Deep Dive: The Hybrid Hallucination — How AI Merges Real Cases into Fictitious Citations
The Fuselier citation is a textbook example of what AI researchers call a “composite hallucination” — a generated output that combines genuine elements from multiple real sources into a new, fictitious whole. In this instance, the AI apparently drew the reporter number from one real case (Vasudevan Software v. Microstrategy, a California district court case) and the party name format from another real case (Rodriguez v. It’s Just Lunch International, a New York district court case), producing a citation attributed to the Fifth Circuit that satisfies the formal requirements of a valid circuit court citation while referring to a case that has never existed.

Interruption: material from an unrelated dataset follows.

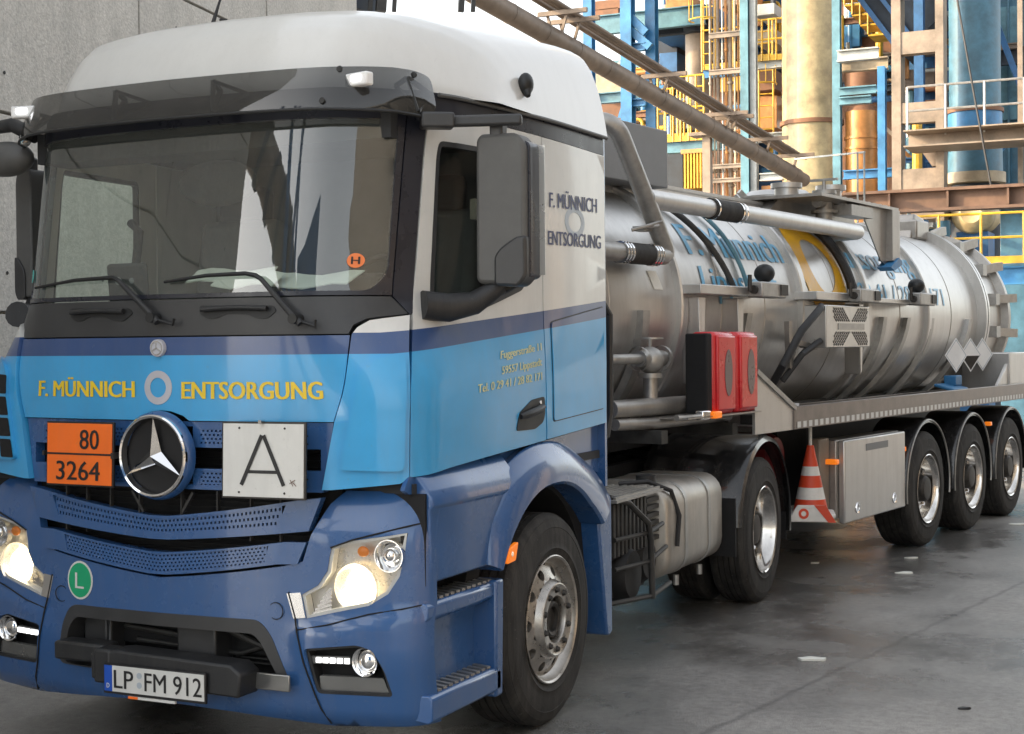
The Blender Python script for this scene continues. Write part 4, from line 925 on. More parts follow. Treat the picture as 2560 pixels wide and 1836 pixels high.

This type of hallucination is more sophisticated and more dangerous than a pure fabrication. A completely invented case name with a random reporter number is relatively easy to detect — a search for the case name returns nothing at all. A composite hallucination, by contrast, may return partial search results: the party name Rodriguez v. It’s Just Lunch International is real (it can be found in SDNY records), and the reporter number 2013 WL 12173926 corresponds to a real case. An attorney who performs only partial verification — checking that the party name or the reporter number exists, but not both — might be falsely reassured.
The First Amendment context of Fuselier adds procedural significance. First Amendment cases involving federal retirement home residents implicate substantial constitutional interests, and the quality of legal argument matters enormously. A summary judgment opposition that contains a fictitious case citation may fail to rebut the defendant’s legal authorities, contributing to an adverse result for the plaintiff regardless of the underlying merits. This is one of the harms identified in Mata v. Avianca — that AI hallucinations “deprive the client of arguments based on authentic judicial precedents.”
For Indian advocates handling constitutional and fundamental rights litigation — particularly writ petitions before High Courts and the Supreme Court — the Fuselier warning is directly applicable. Constitutional litigation often requires citation of key precedents with precision: specific paragraphs, bench composition, and the exact ratio decidendi. AI tools generating composite hallucinations in constitutional case citations would produce precisely the kind of plausible-looking but unreliable authority that Fuselier illustrates. Independent verification against authenticated databases is not merely good practice in this context; it is a constitutional obligation to the client.